Onboarding Suppliers: There seems to be a general difficulty in persuading key players in the supply chain to accept ePayments as a means of settlement. There is a perception that implementing ePayments into a business framework is costly. While making such a dramatic change to the way a business is run, of course, incurs a certain outlay in the setting up phase, this should rather be seen as an investment – for the money saved will offset this initial cost in the long run. However, SMEs without the capital to invest in the move are nevertheless reluctant or just simply unable to get on board.

Remittance Information: There is also a certain level of uncertainty regarding the depth of remittance information made available throughout the ePayment process. There is a very high value placed on all data regarding cash, and so enterprises are (quite rightly) concerned about the business intelligence that they fear may be lost by implementing the switch. This is something that needs to be standardized if ePayments are to make the significant impact that they really should be.

Reluctance To Give Up On Checks: We really are creatures of habit, aren’t we? 72% of all payments in the U.S. are still processed from good old paper-based checks. Checks, it seems, are an accepted part of the standard corporate payment process – they’ve been in use for years, we all understand the method, why should we change now?

This last point in particular is perhaps the most pressing (not to mention depressing). It’s not just a culture, but a collective attitude that needs to be changed – and that could take some time. Indeed, despite all the recent research that has gone into highlighting the strategic importance of Accounts Payable (AP), it seems that the general attitude remains that AP is still thought to be a non-strategic factor in the world of financial operations, and that optimizing payments could not lead to additional profits.

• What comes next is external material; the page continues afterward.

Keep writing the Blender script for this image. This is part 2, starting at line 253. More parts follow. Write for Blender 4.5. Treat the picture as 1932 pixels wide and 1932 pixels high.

This is unfortunate – quite literally, actually – for your business, and those in your supply chain could be saving and creating new fortunes by making the moves to ePayments. True, as outlined above, there are still barriers to overcome, and a potential initial outlay of investment that may temporarily put an unwanted dent in your capital, but with a 70% savings per payment processed, the move to faster, safer, smarter and indeed richer transactions as made possible by ePayments is surely the only realistic long-term option.